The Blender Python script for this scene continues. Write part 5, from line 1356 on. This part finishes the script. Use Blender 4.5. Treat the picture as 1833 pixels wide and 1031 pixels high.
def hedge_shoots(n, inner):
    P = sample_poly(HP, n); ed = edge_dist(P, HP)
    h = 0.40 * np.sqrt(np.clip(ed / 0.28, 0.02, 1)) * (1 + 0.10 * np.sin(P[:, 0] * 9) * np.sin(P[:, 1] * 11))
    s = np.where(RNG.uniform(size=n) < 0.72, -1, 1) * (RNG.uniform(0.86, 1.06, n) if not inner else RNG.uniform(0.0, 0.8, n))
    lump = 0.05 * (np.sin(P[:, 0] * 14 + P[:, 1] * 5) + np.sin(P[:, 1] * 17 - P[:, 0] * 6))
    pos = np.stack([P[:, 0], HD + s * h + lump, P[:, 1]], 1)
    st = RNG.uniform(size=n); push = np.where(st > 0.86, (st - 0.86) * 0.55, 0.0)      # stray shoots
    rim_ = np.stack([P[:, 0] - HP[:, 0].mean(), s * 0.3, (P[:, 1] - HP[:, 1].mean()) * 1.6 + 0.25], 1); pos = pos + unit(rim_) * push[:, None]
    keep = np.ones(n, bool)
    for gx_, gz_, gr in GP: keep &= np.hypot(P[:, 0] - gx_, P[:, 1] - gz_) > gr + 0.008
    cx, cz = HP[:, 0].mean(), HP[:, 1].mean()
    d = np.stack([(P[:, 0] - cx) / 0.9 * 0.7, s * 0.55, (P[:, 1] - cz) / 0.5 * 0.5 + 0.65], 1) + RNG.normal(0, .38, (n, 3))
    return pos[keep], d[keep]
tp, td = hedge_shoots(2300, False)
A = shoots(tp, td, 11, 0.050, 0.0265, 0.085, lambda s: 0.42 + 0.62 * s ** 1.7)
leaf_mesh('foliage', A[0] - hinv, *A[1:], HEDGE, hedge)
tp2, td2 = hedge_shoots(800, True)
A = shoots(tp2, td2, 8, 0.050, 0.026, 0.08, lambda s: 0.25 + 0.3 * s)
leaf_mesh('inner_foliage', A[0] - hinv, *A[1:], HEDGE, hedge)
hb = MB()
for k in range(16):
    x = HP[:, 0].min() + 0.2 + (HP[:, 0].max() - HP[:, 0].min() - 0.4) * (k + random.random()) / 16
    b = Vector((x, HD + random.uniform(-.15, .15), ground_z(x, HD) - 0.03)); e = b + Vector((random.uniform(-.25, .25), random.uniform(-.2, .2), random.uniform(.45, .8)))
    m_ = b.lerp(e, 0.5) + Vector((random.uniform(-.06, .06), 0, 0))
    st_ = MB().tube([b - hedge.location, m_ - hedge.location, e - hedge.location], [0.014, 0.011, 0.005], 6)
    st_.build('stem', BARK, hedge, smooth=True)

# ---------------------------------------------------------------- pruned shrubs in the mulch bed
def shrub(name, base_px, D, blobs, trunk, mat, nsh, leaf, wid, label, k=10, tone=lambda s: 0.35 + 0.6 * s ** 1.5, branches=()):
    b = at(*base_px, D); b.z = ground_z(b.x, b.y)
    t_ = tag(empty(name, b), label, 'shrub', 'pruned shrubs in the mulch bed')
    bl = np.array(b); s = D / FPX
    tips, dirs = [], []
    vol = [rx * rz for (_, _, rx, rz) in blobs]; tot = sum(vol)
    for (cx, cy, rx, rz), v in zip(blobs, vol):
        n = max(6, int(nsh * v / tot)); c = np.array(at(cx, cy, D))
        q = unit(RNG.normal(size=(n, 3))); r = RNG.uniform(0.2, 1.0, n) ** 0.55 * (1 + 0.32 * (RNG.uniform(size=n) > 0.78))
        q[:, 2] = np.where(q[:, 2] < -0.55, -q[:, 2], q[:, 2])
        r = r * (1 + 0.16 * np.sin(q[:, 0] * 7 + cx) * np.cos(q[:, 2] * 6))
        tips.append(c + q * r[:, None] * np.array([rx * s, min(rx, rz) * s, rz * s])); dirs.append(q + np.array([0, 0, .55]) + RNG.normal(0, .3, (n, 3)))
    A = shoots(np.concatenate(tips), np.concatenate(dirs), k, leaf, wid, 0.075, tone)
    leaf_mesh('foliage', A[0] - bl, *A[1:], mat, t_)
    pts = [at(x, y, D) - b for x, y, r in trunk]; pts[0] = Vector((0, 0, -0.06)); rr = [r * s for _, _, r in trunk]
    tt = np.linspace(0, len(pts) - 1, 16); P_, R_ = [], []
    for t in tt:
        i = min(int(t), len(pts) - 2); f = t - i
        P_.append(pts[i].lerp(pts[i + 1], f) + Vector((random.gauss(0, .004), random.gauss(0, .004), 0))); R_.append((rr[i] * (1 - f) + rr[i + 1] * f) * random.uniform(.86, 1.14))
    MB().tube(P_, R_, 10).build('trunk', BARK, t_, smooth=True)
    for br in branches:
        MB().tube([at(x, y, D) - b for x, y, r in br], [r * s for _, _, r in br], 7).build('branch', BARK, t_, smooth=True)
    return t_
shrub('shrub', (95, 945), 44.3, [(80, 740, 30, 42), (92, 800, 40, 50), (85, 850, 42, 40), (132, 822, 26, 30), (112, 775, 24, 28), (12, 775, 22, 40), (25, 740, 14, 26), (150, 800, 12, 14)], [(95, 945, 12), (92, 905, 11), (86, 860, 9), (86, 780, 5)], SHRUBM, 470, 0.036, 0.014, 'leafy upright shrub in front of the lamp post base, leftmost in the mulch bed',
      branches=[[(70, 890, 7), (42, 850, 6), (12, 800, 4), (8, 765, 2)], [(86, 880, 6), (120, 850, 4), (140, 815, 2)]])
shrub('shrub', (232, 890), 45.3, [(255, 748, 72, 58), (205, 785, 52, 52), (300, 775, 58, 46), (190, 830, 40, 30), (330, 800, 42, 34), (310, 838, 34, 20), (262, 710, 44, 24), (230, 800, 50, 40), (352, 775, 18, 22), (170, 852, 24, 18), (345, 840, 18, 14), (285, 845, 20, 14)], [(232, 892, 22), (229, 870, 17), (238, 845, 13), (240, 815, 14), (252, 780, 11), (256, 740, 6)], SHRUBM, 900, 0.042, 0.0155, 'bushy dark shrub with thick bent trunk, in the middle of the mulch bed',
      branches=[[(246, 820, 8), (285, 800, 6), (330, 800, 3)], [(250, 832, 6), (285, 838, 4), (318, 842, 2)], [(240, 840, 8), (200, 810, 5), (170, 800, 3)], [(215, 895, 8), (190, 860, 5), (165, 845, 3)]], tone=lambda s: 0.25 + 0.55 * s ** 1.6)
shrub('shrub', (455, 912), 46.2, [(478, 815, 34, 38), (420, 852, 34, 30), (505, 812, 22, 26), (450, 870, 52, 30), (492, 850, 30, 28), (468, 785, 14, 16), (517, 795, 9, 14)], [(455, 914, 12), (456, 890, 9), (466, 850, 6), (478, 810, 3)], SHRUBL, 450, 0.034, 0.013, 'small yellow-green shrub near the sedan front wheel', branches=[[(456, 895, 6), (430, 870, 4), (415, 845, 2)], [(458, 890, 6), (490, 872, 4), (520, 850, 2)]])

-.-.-

▸ Set exercise
Only the lines from the one containing "tp2, td2 = hedge_shoots(800, True)" to the one containing "st_.build('stem', BARK, hedge, smooth=True)" are to be printed, both ends included, exactly as written.

▸ Solution to this exercise
tp2, td2 = hedge_shoots(800, True)
A = shoots(tp2, td2, 8, 0.050, 0.026, 0.08, lambda s: 0.25 + 0.3 * s)
leaf_mesh('inner_foliage', A[0] - hinv, *A[1:], HEDGE, hedge)
hb = MB()
for k in range(16):
    x = HP[:, 0].min() + 0.2 + (HP[:, 0].max() - HP[:, 0].min() - 0.4) * (k + random.random()) / 16
    b = Vector((x, HD + random.uniform(-.15, .15), ground_z(x, HD) - 0.03)); e = b + Vector((random.uniform(-.25, .25), random.uniform(-.2, .2), random.uniform(.45, .8)))
    m_ = b.lerp(e, 0.5) + Vector((random.uniform(-.06, .06), 0, 0))
    st_ = MB().tube([b - hedge.location, m_ - hedge.location, e - hedge.location], [0.014, 0.011, 0.005], 6)
    st_.build('stem', BARK, hedge, smooth=True)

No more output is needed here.